Por R.G.B.
En
uno de los tantos debates que se dieron en las redes sociales, sobre si Spotlight
mereció o no ganar el premio
Oscar a mejor película en habla inglesa, alguien sugirió que no
perdieran el tiempo y fueran a ver la mejor película en las otras
lenguas, es decir, las que se hablan mayoritariamente en el resto del
planeta. Fui: no había más de veinte espectadores en la única
función que proyectaba El hijo de Saúl,
en un Movie de Montevideo, el viernes siguiente a la glamorosa fiesta
de Los Angeles, en horario central. ¿Motivo del evidente fracaso en la taquilla? El trailer de El
hijo de Saúl refiere a "otra
película más sobre el Holocausto".
Es
así, son muy pocos los que quieren mirar algo más después de haber
visto, eso argumenta la mayoría, La lista de Schindler o, trataré de controlar mi tendencia a los adjetivos descalificadores, la insufrible La vida es bella. Ya
"saben" qué pasó en los campos de concentración
alemanes. No necesitan más de lo mismo. No necesitan tampoco leer
Sin destino, del
también húngaro Imre Kertesz, ni a Robert Antelme ni a Primo Levi.

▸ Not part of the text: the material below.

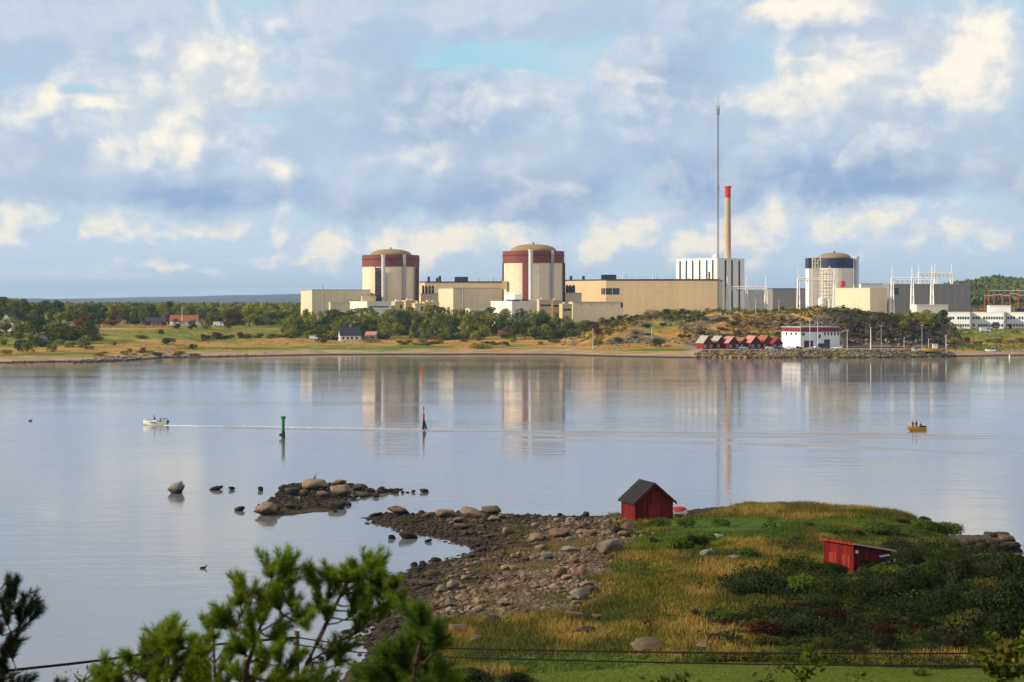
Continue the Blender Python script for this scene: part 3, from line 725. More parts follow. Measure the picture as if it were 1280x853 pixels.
# right-hand navy-topped one, under scaffolding
Y=1190; 
r,rad,z,k=reactor('reactor with a navy blue band under scaffolding on the right',1043,23.6,Y,323.4,335.6,316,20.6,M['blueband'],M['domec'],True)
b=MB().box((1008.7-1043)*k,-rad*.55,0,(1026-1043)*k,rad*.4,z(335.7)).build('stair_block',M['white'],r)
MB().box((1008.3-1043)*k,-rad*.57,z(335.6),(1026-1043)*k,rad*.41,z(323)).build('stair_block_band',M['blueband'],r)
vstack(r,(1070-1043)*k,-2,3.0*k,0,z(321),M['pale'])
pr(r,'plant_box',M['sigred'],((1046.5-1043)*k,-rad-3,z(358.5),(1050.5-1043)*k,-rad+.5,z(352)))
def scaffold(label,pc0,pc1,ytop,Y,cols,grp=None,step=2.6):
    X0=(pc0-CX)*Y/F; X1=(pc1-CX)*Y/F; zb=fz(X0,Y)-.5; h=zat(ytop,Y)-zb
    root=thing('scaffold_tower',label,'scaffold',(X0,Y,zb)); w=X1-X0
    b=MB(); nb=cols
    for i in range(nb+1):
        for yy in (0,2.4): b.tube([(w*i/nb,yy,0),(w*i/nb,yy,h-(i%3)*2)],.24,4)
    b.build('standard',M['scaff'],root)
    b=MB(); zz=2; j=0
    while zz<h-2:
        for yy in (0,2.4): b.tube([(0,yy,zz+1.1),(w,yy,zz+1.1)],.14,4)
        b.box(0,.2,zz,w,2.2,zz+.45)
        i=j%nb; b.tube([(w*i/nb,0,zz),(w*(i+1)/nb,0,zz+step)],.18,4)
        zz+=step; j+=1
    b.build('deck_and_brace',M['scaff'],root); return root
scaffold('tan scaffold tower wrapped round the side of the navy-banded reactor',1016,1026,320,1176,3)
scaffold('wide lower scaffold in front of the navy-banded reactor',1026,1041,333,1172,4)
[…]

Tampoco querrán leer los libros de Alexievich sobre Chernóbil o el de las
mujeres soviéticas en la segunda guerra, ni el Underground
de Murakami, y han demostrado que les aburren las
historias que se cuentan de los Balcanes pos-Tito. Hubieran
preferido, siguiendo con el debate sobre los Oscar 2016, que esa película que trata sobre
la nada, que es la mismísima nada envuelta en un deslumbramiento
técnico inútil que celebra la nada, la que se llama El
renacido, le ganara a Spotlight,
que llegado el caso es una honesta película que documenta el
bochorno pedófilo de la iglesia católica en la ciudad de Boston.
Fui a ver El hijo de Saúl. Pero no la vi: la experimenté. Porque, como pasa con algunas películas y lecturas, exponerse a ellas tiene bastante más de ejercicio físico que el de parpadear anestesiado durante una hora y media. No
hay una sola película sobre el Holocausto que haya llegado tan cerca
del horror, que coloque al espectador en el lugar que debe estar, con
una cámara subjetiva implacable, como lo hace El hijo de
Saúl. El relato no sale nunca
del campo, de la fábrica de la muerte, de un delirio del que
supieron contar tantos libros y testimonios de documentales, como el
de Lanzmann, pero casi ninguna película. Lo que se ve es el primer
plano. Lo demás es borroso. Esta decisión del director húngaro
Nemes -un debutante, un joven húngaro que quiso aportar una mirada
diferente, contar la historia de la mayoría, entonces de los que
murieron, haciendo una película sobre la muerte y no del heroísmo
casi imposible en fábricas espeluznantes como Birkenau o Auschwitz-
es una decisión genial. Se ve poco, para imaginar mucho, y sobre
todo no perder potencia en la dispersión entretenida del plano
abierto: hace exactamente lo contrario que cuando la "denuncia"
se ve afectada por una forma complaciente, como el documental que
facturó Wim Wenders sobre Salgado, igual de efectista y anestesiante que
la obra del fotógrafo brasileño o de cualquier libro de Galeano.
Nemes,
notable alumno del mejor magisterio de Jean Luc Godard, fue muy lejos. El hijo de Saúl
es lo que ve, que no se entiende
mucho, y sobre todo lo que se escucha, porque el sonido incidental
-gritos, ruidos y más gritos y más ruidos- es gran parte de la
locura en la que está metido el personaje: un judío miembro de los
Sonderkommando, uno más de los encargados de trabajar en los campos de
exterminio, de limpiar las cámaras de gar y luego quemar los
cadáveres. Una y otra vez. Una y otra vez. Sin descanso. Pasan
cosas, y algunas no es necesario explicarlas, y lo que se constata,
tan cerca de la muerte, es que la vida no es nada bella. Y que contarlo
así, como eligió Nemes, no es fácil de hacer ni de compartir, pero
es un gran paso para superar el implacable miedo a mirar. Una obra maestra.